__Goal__
Select every line holding the word "ground" and copy it.
Start of Task input
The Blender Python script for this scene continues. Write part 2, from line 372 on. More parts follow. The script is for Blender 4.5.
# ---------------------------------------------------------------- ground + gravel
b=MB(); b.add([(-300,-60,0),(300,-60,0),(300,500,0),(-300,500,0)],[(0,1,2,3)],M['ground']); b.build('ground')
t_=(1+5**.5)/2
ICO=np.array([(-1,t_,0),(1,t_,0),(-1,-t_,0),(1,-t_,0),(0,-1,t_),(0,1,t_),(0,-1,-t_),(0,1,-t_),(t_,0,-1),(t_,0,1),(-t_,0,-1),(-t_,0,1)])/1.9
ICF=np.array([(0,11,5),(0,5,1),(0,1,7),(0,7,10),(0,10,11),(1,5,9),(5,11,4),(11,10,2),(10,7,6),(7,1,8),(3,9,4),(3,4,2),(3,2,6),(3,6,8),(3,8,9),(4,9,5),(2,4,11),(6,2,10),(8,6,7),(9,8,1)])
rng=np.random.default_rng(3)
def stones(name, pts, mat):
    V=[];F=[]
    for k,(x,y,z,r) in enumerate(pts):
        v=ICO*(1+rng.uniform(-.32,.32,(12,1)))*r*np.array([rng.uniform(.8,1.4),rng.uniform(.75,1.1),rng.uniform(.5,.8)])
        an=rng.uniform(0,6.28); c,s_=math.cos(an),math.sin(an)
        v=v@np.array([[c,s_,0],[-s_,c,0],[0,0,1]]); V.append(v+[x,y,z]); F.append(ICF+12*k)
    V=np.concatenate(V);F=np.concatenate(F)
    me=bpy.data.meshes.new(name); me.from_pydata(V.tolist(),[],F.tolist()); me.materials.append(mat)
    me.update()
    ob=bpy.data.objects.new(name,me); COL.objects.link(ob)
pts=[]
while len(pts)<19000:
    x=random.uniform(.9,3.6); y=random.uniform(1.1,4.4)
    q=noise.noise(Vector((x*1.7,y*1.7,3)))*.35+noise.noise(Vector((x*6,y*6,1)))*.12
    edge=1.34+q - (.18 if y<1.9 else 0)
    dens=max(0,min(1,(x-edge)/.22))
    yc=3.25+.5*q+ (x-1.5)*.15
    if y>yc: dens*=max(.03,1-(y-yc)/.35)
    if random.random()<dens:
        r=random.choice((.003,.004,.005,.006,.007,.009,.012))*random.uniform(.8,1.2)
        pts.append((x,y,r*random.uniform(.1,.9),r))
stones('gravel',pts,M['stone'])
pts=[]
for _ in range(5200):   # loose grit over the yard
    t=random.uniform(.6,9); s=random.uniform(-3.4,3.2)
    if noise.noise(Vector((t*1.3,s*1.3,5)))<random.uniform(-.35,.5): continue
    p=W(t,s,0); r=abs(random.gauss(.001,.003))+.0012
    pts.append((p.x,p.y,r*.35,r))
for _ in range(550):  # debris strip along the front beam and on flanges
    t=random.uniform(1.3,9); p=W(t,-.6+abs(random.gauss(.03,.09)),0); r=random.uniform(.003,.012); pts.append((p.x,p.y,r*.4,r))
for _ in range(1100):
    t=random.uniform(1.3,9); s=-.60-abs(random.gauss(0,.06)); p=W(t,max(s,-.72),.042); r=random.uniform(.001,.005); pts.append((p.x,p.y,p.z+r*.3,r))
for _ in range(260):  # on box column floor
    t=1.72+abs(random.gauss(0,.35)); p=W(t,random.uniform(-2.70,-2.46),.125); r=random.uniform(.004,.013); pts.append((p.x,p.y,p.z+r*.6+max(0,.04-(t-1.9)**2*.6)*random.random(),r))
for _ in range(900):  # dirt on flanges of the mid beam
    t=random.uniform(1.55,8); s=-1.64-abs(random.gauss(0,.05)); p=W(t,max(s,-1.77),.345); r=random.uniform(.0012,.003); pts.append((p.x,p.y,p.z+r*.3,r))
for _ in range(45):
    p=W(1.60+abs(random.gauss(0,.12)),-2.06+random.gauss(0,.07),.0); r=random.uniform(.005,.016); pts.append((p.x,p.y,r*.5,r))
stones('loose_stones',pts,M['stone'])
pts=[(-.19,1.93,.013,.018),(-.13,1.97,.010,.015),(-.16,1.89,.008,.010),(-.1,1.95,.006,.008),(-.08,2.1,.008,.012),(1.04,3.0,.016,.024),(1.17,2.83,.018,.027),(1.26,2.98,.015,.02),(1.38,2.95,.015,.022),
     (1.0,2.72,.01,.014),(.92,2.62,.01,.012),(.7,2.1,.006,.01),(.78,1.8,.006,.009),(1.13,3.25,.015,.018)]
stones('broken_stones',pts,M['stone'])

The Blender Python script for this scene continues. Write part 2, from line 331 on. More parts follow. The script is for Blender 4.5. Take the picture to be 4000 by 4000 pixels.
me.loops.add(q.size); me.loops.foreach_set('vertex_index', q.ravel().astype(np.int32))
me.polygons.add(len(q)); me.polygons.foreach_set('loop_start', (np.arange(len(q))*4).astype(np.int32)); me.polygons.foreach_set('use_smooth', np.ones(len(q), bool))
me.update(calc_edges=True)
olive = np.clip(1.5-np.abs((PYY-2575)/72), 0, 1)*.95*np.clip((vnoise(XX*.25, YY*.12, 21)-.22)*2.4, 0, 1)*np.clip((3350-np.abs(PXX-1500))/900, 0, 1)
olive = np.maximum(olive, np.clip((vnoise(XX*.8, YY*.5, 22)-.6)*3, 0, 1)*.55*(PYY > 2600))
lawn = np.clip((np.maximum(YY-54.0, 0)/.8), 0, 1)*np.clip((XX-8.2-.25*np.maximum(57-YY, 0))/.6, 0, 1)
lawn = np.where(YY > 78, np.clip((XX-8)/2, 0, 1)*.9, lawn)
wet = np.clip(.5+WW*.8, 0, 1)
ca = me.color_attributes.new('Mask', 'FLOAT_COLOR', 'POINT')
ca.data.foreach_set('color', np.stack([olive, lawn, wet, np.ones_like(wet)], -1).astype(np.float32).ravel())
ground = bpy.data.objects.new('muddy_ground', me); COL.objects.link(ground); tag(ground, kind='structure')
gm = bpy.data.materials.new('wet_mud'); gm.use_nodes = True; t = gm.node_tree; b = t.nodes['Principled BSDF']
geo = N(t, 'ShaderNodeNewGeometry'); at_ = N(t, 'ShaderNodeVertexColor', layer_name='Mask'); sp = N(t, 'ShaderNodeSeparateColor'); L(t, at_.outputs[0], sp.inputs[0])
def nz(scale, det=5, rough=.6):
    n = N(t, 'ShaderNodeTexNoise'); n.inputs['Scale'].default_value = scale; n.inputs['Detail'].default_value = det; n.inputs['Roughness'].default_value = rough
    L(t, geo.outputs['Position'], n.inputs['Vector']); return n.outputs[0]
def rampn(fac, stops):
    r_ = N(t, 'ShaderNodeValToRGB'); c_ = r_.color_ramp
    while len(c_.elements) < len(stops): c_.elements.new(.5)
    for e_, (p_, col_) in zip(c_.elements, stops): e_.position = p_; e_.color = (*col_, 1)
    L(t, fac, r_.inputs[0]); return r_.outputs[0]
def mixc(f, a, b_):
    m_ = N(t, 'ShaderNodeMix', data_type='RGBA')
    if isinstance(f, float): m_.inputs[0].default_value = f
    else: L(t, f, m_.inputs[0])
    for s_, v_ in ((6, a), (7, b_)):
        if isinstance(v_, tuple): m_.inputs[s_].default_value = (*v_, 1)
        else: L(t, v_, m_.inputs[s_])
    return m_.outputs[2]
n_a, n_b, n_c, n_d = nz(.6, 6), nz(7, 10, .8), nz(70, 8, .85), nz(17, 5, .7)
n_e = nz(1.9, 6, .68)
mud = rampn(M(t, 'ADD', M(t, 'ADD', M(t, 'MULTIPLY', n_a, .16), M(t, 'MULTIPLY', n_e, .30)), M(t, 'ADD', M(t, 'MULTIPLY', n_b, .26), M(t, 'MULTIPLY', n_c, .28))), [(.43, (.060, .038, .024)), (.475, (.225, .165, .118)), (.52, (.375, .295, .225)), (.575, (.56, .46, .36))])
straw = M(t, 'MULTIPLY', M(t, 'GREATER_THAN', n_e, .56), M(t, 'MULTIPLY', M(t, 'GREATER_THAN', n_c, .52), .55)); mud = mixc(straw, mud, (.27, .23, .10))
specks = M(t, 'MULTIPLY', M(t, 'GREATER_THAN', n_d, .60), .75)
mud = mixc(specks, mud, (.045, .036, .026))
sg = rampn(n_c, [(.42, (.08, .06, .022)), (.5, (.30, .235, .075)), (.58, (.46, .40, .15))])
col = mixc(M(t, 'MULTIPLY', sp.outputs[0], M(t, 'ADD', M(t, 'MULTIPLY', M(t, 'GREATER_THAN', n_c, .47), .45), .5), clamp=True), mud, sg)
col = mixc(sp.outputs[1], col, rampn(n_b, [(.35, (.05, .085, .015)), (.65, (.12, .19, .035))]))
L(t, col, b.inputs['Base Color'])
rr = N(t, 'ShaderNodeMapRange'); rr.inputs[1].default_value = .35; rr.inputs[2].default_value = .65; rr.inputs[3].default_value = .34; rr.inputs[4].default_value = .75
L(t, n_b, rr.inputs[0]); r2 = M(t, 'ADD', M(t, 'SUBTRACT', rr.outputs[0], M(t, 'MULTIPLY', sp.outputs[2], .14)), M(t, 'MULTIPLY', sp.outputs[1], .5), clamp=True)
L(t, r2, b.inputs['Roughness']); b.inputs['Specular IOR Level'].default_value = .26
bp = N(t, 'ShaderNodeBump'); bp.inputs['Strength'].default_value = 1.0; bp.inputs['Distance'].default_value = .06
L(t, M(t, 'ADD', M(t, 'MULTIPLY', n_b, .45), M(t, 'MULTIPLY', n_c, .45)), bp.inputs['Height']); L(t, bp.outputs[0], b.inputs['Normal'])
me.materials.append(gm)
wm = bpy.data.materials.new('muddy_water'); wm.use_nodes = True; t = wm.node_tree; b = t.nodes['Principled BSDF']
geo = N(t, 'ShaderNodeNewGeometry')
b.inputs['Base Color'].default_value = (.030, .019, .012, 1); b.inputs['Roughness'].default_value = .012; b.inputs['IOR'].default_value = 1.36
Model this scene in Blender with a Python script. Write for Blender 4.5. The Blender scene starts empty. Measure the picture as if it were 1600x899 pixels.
End of Task input
__Task answer__
# ---------------------------------------------------------------- ground + gravel
b=MB(); b.add([(-300,-60,0),(300,-60,0),(300,500,0),(-300,500,0)],[(0,1,2,3)],M['ground']); b.build('ground')
ground = bpy.data.objects.new('muddy_ground', me); COL.objects.link(ground); tag(ground, kind='structure')